大きな木(その1) ―― どんな木かな? ――
童話や絵本では、木や森をテーマにしているものがある。特に、グリム童話に森での話が多い。「ヘンデルとグレーテル」「眠れる森の美女」等であるが、「青い鳥」(メーテルインク著)や、先に紹介の「グリとグラ」も森での出来事が書かれてある。木がテーマのものは、「ジャックと豆の木」(J・ジェイコブス著)、「木を植えた男」(J・ジオノ著)、「葉っぱのフレディ」(L・バスカーニア著)がある。ここでは大きなリンゴの木が主人公である。
大きな木(その2) ―― どんな話かな? ――
この本のストーリは、リンゴの木と少年の物語である。この二人の主人公は、時代と共に成長していくのだが、お互いに深い絆で結ばれているようである。「葉っぱのフレディ」では、葉っぱ同士がお互いに春夏秋冬の自然の営みと葉っぱの役割を教えてくれた。芽が出て新緑となり夏の太陽を受けて大きく成長し、やがて紅葉し落葉となって終わる。人の命と重ねて語っている。ここでもリンゴの木が少年の成長に伴って時々の要望に答えている。

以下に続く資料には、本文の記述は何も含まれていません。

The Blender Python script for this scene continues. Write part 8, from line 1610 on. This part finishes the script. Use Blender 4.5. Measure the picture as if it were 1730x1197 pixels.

大きな木(その3) ―― The Giving Tree? ――
この本の著者は、アメリカ・シカゴ生れの絵本作家である。だから原文は英語で書かれてある。その題名が「The Giving Tree」で、日本に翻訳されて「大きな木」となった。多少表現の違いがあるが、同じ内容をどう捉えるか読まれた方々の判断にある。更に、訳者は少年としたが原文は「彼女」であると紹介している。大きな木は「親」であり、少年は「子ども」である。この絵本はどちらの立場からでも読め、親子で読める奥深い絵本である。